STATED TASK: Return a copy of each line that holds the string "from".

── DATA SEGMENT

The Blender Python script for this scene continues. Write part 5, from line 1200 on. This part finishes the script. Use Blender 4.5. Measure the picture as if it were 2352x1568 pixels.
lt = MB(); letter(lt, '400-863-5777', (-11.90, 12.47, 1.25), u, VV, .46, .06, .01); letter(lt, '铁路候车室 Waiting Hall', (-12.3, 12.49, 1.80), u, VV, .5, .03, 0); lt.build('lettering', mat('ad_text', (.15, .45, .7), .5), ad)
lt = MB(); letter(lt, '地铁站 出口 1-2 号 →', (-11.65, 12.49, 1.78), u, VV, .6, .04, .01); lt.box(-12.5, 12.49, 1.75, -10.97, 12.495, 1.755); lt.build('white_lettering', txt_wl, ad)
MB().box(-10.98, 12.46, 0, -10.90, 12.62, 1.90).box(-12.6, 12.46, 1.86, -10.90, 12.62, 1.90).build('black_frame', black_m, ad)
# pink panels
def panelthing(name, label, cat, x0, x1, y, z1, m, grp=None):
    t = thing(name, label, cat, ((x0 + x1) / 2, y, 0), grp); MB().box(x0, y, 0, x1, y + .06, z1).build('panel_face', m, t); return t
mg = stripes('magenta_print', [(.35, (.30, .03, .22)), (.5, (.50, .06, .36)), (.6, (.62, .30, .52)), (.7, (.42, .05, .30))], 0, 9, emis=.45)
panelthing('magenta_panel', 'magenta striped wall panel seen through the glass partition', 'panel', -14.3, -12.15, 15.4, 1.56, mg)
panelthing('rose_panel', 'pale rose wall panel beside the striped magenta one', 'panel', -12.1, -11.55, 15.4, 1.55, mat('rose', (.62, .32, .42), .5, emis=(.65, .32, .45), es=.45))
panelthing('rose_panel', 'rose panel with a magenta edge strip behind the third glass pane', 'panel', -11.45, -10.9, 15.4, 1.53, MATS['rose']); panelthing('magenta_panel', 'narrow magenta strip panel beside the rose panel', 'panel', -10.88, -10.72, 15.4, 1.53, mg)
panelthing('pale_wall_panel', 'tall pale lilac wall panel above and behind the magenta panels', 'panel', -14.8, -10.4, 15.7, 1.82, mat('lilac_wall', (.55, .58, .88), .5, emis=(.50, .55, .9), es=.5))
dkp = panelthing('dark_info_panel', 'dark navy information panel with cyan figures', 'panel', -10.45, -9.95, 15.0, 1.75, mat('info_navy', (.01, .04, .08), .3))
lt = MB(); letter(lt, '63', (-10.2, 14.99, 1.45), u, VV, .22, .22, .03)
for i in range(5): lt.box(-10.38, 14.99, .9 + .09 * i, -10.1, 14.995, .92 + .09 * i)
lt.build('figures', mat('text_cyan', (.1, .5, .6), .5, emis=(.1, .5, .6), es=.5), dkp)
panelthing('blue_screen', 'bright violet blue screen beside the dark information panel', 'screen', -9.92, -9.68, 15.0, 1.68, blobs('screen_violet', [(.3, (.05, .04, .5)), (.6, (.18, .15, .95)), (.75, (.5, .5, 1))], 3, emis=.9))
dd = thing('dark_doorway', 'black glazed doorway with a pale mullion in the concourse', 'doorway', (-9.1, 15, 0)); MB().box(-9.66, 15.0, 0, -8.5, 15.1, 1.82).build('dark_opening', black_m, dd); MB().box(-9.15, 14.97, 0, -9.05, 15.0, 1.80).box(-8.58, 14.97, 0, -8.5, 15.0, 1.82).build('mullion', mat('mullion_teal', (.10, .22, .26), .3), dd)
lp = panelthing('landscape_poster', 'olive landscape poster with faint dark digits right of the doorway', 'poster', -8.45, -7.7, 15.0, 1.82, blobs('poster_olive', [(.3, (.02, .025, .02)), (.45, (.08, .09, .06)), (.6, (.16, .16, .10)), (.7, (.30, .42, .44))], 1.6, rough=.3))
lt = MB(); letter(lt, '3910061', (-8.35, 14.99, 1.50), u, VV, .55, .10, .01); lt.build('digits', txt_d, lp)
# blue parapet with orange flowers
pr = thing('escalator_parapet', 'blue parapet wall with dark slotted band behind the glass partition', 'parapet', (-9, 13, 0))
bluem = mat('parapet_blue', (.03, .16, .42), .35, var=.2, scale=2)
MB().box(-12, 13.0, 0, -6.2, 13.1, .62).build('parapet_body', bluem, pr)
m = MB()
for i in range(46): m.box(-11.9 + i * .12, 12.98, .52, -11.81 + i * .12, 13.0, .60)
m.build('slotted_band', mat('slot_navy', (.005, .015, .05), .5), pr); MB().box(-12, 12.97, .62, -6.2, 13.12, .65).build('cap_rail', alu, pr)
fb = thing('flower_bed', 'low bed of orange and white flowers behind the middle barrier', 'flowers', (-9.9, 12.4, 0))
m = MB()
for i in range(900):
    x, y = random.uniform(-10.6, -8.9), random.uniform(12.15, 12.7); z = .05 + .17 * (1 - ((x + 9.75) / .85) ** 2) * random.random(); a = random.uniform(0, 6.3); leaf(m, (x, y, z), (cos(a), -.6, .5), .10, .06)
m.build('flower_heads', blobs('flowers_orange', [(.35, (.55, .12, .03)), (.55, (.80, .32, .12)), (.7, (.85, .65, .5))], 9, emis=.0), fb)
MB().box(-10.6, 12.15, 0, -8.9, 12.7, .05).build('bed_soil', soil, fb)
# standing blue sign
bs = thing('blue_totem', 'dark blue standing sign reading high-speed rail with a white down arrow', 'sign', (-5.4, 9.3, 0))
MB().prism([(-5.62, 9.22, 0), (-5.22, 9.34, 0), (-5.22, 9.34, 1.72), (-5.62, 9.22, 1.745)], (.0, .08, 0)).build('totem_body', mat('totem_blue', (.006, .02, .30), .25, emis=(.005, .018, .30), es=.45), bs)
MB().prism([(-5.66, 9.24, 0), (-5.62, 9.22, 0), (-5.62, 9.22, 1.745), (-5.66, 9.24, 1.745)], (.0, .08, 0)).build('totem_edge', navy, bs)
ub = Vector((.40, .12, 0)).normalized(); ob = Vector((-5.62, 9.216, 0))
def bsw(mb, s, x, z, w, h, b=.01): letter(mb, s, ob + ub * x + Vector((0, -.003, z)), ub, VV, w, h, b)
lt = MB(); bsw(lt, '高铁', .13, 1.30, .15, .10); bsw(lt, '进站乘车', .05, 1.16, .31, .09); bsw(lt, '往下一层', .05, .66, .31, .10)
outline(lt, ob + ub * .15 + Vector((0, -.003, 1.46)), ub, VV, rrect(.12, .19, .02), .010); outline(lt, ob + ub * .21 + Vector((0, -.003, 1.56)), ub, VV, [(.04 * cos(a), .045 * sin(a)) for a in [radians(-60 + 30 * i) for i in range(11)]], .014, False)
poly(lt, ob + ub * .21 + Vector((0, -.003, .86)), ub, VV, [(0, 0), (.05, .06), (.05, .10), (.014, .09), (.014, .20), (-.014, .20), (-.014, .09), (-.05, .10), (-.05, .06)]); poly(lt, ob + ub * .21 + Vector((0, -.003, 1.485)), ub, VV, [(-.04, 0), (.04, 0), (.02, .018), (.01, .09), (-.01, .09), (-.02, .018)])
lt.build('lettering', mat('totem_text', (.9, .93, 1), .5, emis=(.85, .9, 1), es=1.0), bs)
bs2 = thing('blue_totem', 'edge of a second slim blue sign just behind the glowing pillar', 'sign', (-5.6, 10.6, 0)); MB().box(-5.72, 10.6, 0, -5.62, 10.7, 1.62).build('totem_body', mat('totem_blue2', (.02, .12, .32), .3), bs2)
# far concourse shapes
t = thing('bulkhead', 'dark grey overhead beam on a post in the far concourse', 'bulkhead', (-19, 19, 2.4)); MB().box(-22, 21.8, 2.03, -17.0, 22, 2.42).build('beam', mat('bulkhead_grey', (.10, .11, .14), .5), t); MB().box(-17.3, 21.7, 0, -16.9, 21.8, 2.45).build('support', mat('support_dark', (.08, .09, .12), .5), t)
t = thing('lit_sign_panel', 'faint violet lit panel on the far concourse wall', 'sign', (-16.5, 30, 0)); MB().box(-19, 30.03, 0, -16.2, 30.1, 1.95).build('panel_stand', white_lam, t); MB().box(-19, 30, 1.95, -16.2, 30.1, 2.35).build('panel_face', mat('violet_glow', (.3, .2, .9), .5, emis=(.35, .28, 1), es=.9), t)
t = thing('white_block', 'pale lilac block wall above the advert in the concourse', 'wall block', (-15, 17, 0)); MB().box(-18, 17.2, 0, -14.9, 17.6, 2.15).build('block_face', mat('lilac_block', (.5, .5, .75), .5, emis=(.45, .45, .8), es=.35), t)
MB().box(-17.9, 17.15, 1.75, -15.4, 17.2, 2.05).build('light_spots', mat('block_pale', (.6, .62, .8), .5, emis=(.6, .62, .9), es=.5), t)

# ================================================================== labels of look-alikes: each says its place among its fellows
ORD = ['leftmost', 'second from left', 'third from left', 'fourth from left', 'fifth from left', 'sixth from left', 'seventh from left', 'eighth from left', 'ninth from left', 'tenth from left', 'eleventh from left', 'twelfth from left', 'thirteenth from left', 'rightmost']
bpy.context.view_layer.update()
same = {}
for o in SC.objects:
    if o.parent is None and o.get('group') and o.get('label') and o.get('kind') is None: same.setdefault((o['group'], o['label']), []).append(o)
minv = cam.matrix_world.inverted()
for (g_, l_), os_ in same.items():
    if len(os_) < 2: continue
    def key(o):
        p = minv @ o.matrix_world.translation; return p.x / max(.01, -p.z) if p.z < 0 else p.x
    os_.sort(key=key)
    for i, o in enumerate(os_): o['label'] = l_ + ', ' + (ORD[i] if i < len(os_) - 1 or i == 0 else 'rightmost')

────

SOLVED PROBLEM:
The Blender Python script for this scene continues. Write part 5, from line 1200 on. This part finishes the script. Use Blender 4.5. Measure the picture as if it were 2352x1568 pixels.
ORD = ['leftmost', 'second from left', 'third from left', 'fourth from left', 'fifth from left', 'sixth from left', 'seventh from left', 'eighth from left', 'ninth from left', 'tenth from left', 'eleventh from left', 'twelfth from left', 'thirteenth from left', 'rightmost']